One other thing I should really clarify and that the @nytimes piece got *severely* wrong: while I believe there are very strong sociological and even causal links between rationalism and NRx (especially in the Silicon Valley homes bases) their ideological and methodological
relationship is much more complex...closer to e.g. two attracting opposite magnetic poles or to fascism and communism, etc. Let me try to explain and please bear in mind that both sides (rationalism/EA, which I am lumping together, and NRx/Dark Enlightenment, again lumping)
are quite internally heterogeneous and I am only describing how I see central tendencies not the views of any individual involved.
1. Rationalism/EA are analytical, positivistic, rationalistic, progressive (not in the US politics sense, but in the Compteian sense), etc.
attracted to overarching planned visions of the future, automated luxury communism, AI utopias or dystopias, etc. and if it metastasizes turns into extreme technocracy. NRx is emotive, violent, antipositivist, sardonic, aesthetic, extreme private property-oriented
and reactionary. In fact, in the latest expansion of @CivGame these are roughly represented by the (competing) ideologies of Synthetic Technocracy and Corporate Libertarianism. THESE ARE REALLY NOT AT ALL THE SAME IDEAS AND NO ONE SHOULD THINK I AM SUGGESTING THAT.
2. This said, I actually think that, especially in the Valley, there is a significant sociological link between these tendencies. They attract fairly similar types of white male spectrum geniuses and anytime you go to a sufficiently exclusive rationalist party there will be
a crew of NRxers there. Furthermore I think that the common claim that many people find NRx via the rationalist world is probably true.
3. How does that work? One stylized way to see it is in the evolution from e.g. @ESYudkowsky through to Yarvin with @slatestarcodex,
@robinhanson and @balajis as intermediate points. I think rigorously nerdy rationalism tends to lead one towards ambitious schemes for reimagining and "optimized" world that one pursues far more in one's mind and conversations with a small group of other rationalists than
in real partnership with, deployment to or conversation with anyone outside that circle. Perhaps the prototypical example is Futarchy (see here: http://mason.gmu.edu/~rhanson/futarchy.html), @robinhanson's idea for taking the rationalist separation of fact and value to its logical extreme by
voting on values gauged by objective quantitative metrics and then using prediction markets to separately gather the information on these. Whatever the potential merits of these ideas developed and pursued in some way (and some of my ideas like Quadratic Voting and
Harberger Taxation belong roughly in this general category), there is virtually 0 chance of they being picked up based purely on logical arguments expressed in a high rationalist tone, which can easily be a source of frustration-come-cynicism, as we see in @robinhanson's later
thinking where he starts to conclude that a lack of adoption of these ideas is prima facia evidence that most politics and talk of social progress is a cynical and perhaps even violent power game. That sort of cynicism, in turn, naturally leads to overdrawn
focus on exiting, "disrupting", etc. the social fabric as we see in the thinking of e.g. @balajis and @patrissimo to be able to play out these radical visions more freely. From there, the next logical steps are corporate monarchy type visions, which bleed into actual monarchy
and all the romanticism, aesthetics and reactionary sentiments associated with them.

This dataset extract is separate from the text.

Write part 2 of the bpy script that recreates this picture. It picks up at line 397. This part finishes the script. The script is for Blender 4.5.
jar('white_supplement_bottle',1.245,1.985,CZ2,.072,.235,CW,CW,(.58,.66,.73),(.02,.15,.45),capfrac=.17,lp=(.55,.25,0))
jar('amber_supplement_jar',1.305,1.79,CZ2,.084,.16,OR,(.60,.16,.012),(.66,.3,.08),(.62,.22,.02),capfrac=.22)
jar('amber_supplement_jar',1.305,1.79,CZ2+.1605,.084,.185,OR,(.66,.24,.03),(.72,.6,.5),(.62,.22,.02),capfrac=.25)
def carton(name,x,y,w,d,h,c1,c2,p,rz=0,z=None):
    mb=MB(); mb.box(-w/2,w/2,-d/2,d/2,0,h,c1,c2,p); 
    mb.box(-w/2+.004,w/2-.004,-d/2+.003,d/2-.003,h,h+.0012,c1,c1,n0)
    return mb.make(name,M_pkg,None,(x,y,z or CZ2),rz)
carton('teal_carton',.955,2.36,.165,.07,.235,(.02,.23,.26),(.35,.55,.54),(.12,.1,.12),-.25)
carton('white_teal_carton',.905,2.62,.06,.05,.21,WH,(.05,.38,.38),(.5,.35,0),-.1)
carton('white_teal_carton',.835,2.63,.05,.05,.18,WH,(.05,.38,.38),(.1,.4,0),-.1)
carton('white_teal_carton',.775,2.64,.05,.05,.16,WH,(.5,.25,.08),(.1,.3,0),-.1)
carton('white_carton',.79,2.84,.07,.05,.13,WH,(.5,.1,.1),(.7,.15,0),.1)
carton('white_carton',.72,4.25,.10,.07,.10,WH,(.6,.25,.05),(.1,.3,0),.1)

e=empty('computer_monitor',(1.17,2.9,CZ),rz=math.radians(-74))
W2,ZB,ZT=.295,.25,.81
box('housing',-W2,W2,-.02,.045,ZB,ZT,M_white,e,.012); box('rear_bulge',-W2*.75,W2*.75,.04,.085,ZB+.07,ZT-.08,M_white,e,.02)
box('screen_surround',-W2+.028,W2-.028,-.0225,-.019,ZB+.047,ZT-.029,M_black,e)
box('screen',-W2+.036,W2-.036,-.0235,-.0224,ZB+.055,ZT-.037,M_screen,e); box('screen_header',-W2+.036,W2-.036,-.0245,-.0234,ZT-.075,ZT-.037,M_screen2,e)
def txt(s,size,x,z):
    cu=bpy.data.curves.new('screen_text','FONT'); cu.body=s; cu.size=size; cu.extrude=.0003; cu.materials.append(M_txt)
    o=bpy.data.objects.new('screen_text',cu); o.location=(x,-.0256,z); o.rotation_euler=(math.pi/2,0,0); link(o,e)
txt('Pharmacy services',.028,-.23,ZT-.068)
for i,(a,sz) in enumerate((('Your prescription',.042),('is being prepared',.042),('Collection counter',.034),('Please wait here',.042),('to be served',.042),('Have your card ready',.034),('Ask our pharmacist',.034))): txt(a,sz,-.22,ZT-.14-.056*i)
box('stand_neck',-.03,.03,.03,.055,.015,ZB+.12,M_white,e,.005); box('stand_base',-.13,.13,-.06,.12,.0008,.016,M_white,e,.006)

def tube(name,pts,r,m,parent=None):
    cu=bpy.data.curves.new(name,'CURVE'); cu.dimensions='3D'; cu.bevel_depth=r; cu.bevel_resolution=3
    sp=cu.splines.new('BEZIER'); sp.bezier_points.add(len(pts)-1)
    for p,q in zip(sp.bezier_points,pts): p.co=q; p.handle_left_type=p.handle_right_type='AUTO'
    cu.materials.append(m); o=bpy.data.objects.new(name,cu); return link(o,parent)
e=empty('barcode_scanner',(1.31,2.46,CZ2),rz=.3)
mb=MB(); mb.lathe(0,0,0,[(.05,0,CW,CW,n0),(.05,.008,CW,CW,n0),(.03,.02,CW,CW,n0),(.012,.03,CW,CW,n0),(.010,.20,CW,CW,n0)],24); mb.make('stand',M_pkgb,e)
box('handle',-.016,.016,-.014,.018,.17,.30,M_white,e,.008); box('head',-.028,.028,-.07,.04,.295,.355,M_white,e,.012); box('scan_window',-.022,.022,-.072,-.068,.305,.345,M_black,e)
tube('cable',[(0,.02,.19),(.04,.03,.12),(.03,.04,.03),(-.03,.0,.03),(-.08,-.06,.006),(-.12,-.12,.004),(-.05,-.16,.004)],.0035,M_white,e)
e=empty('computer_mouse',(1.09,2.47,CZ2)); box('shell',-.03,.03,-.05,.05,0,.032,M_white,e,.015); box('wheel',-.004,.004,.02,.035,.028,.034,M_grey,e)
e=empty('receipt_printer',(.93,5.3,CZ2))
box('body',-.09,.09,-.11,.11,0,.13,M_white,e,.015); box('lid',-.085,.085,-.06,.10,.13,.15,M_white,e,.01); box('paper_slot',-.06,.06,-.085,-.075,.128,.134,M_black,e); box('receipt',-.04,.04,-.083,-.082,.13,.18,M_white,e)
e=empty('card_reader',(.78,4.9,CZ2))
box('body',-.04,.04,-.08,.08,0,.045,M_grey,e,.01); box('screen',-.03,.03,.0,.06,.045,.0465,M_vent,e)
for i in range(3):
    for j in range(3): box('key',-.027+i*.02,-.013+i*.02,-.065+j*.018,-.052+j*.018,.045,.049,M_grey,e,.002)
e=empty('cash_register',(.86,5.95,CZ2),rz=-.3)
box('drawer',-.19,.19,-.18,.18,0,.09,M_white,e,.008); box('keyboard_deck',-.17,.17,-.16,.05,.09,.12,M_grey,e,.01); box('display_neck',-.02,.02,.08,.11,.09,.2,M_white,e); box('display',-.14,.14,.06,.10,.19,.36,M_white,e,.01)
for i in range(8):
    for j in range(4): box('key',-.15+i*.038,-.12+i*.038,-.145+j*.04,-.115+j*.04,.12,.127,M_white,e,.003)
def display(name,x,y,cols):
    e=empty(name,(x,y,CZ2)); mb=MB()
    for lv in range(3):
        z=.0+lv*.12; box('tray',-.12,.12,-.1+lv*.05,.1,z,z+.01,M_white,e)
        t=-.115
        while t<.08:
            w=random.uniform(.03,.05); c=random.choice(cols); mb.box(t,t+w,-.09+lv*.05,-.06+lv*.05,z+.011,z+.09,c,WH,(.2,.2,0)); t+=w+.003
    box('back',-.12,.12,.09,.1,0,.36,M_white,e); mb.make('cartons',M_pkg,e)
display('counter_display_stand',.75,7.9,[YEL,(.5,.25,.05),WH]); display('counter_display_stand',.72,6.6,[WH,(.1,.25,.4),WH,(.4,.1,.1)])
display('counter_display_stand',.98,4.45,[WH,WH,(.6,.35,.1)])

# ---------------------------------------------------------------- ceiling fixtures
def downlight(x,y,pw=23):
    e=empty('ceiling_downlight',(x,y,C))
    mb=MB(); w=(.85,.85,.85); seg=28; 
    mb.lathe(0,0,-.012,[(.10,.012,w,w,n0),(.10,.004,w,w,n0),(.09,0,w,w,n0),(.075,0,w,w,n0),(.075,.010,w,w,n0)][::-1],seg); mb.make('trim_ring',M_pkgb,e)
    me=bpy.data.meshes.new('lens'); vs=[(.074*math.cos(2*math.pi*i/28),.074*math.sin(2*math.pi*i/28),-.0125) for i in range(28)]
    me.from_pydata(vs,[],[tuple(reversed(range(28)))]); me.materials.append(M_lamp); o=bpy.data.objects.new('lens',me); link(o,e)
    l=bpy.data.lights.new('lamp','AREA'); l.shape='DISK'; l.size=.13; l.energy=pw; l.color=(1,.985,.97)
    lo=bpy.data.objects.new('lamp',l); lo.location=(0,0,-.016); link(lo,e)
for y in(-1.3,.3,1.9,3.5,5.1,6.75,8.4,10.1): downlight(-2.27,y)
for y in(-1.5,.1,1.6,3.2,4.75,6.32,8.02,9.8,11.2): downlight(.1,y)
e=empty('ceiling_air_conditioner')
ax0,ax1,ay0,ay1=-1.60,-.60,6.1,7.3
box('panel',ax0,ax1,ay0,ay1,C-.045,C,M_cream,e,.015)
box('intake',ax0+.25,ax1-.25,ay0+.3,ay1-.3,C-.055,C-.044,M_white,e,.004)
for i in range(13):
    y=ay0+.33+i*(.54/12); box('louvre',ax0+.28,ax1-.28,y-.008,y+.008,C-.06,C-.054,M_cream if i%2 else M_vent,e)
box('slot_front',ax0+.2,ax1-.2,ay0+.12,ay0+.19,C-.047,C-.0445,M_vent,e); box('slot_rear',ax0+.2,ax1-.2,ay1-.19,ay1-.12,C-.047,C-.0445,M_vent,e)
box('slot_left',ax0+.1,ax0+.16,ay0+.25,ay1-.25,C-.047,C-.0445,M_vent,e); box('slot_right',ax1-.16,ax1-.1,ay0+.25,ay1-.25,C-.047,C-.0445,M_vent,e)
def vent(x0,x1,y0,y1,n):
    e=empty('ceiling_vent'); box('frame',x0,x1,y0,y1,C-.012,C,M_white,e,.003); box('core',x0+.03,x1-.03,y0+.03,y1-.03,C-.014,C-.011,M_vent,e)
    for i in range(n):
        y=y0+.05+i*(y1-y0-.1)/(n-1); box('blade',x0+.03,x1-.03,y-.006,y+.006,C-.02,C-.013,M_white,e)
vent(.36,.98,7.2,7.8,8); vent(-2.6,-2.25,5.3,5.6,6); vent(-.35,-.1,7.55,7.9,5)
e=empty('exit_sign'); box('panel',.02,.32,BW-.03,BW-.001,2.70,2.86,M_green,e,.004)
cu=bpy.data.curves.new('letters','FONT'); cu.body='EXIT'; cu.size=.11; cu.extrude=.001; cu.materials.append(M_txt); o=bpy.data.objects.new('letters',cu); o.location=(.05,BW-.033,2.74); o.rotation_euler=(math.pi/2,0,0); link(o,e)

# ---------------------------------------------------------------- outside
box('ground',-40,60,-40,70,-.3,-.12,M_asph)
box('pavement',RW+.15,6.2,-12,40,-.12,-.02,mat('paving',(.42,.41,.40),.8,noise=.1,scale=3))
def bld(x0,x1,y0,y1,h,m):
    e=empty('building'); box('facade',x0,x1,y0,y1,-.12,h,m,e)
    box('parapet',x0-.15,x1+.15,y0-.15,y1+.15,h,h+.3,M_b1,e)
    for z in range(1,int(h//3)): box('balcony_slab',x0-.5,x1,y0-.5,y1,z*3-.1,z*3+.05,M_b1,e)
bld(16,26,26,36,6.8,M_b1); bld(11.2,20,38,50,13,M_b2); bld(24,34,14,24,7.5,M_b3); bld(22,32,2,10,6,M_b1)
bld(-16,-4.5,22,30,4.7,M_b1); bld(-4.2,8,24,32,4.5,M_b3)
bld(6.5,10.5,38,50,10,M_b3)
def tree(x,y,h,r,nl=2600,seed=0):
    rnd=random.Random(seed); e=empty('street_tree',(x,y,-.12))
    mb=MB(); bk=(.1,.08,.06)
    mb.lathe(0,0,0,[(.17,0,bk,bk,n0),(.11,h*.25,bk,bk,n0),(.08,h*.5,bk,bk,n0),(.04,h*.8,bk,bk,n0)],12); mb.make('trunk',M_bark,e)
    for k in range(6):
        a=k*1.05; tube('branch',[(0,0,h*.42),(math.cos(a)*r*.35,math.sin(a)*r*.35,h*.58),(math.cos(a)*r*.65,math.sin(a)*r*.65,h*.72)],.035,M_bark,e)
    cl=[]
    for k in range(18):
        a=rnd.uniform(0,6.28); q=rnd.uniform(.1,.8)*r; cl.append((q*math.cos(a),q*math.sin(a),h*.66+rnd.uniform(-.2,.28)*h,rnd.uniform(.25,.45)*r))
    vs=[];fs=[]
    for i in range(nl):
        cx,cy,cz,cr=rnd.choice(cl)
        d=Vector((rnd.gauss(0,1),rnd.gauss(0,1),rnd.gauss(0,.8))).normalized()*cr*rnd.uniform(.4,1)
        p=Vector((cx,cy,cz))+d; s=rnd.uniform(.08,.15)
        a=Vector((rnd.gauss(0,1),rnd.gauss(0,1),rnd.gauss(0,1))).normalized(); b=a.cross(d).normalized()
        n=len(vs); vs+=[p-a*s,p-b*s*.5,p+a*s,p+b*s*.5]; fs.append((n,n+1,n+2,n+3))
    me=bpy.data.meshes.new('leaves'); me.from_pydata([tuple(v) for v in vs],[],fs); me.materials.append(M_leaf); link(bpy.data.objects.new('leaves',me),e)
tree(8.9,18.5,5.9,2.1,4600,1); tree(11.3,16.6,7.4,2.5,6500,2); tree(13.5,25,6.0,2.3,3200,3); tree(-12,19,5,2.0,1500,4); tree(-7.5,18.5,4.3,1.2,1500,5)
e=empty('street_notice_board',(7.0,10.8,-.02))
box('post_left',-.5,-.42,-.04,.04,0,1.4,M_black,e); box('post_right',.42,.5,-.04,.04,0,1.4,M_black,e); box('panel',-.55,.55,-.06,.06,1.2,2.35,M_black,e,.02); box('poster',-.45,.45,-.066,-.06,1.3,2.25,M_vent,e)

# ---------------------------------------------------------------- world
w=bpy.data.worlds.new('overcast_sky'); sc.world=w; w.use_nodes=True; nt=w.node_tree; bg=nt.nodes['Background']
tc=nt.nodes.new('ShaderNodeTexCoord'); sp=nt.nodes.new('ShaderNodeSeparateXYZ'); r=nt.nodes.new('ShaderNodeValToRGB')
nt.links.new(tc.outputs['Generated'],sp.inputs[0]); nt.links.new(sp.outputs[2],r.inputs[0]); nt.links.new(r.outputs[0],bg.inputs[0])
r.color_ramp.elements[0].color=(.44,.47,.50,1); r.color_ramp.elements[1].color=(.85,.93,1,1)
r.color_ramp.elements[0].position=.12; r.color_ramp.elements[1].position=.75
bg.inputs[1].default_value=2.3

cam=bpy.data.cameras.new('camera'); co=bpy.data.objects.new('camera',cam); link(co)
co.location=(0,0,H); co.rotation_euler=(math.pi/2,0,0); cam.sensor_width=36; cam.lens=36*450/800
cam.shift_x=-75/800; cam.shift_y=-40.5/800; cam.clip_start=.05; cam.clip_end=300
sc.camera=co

4. Does this chain seem far fetched or extended? Perhaps. Yet the single most common and most touching form of "fan mail" I get are from people who were on such a conveyor belt and said
reading my work helped them exit and get back on the path towards broad social empathy, respect and democratic spirited treating of a range of other citizens as epistemic peers and co-creators of more inclusive futures.
For the ultra-tech geeks in the audience, technologies may be more useful than ideologies. In a stylized sense, rationalism is basically the AI way of thinking, NRx is roughly the bitcoin maximalist way of thinking and the alternative that I favor is roughly the
Engelbart-Kay- @audreyt human-centered design/network/Ostromian commons way of thinking.